How Many Threes?
by Kevin J. Lin
100% of all integers contain at least one three.
What?!? How can this be? The solution is so surprising, it is difficult, if not impossible to believe that 100% of integers contain the digit three at least once. The simple fact that the number 8, for example, has exactly zero threes in it seems to dispute this.
Consider this: what percentage of the first ten numbers contains at least one three? That's easy- ten percent; three and only three. What percentage of the first one hundred number contains at least one three? A slightly inflated nineteen percent. What percentage of the thousand numbers contains at least one three? Twenty-seven point one (27.1) percent.

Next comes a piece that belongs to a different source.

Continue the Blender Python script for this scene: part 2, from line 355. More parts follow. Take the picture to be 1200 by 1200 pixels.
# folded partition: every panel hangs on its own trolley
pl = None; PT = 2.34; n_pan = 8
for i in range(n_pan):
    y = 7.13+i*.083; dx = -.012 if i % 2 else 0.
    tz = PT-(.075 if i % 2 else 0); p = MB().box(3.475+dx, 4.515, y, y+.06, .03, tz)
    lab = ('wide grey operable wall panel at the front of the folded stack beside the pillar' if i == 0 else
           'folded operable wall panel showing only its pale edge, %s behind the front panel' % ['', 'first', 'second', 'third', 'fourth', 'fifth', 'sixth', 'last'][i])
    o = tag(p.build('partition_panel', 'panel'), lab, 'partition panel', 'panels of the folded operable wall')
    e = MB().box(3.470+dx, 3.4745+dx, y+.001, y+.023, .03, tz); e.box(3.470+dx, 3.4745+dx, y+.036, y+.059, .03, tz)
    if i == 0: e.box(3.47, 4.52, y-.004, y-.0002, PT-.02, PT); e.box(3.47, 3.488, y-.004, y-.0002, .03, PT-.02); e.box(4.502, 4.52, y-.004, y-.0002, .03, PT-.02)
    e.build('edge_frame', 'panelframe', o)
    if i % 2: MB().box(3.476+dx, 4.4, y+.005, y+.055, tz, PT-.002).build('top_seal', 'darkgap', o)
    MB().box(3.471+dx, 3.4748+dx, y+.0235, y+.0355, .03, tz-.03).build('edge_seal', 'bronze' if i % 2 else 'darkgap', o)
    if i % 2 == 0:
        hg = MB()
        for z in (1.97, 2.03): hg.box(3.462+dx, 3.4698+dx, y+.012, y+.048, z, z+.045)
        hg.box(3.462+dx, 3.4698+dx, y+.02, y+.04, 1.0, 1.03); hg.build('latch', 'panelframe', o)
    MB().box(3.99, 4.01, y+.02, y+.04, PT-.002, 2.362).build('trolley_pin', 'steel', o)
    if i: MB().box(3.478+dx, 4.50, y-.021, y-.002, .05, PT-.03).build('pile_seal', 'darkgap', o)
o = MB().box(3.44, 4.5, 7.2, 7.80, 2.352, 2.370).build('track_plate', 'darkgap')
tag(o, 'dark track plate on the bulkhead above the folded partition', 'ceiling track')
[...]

The percentage of numbers with threes in them rises can be expressed as 1 - (.9)^n, where n is the number of digits. It reaches 99% at about the point where n has 42 digits.
The ratio of "threed" to "three-less" numbers at infinity would be 1 - (.9)^(Infinity), or 1.
It is interesting to note that there are also an infinite number of integers which do not contain the digit three. The simple progression "1, 11, 111, ... " illustrates this fact.
This seeming paradox illustrates one of the many "problems" associated with trying to apply concepts (like percentages) used for regular sets on the infinite. This puzzle, to the best of my knowledge, was originally posed by Clifford Pickover, the author and mathematician.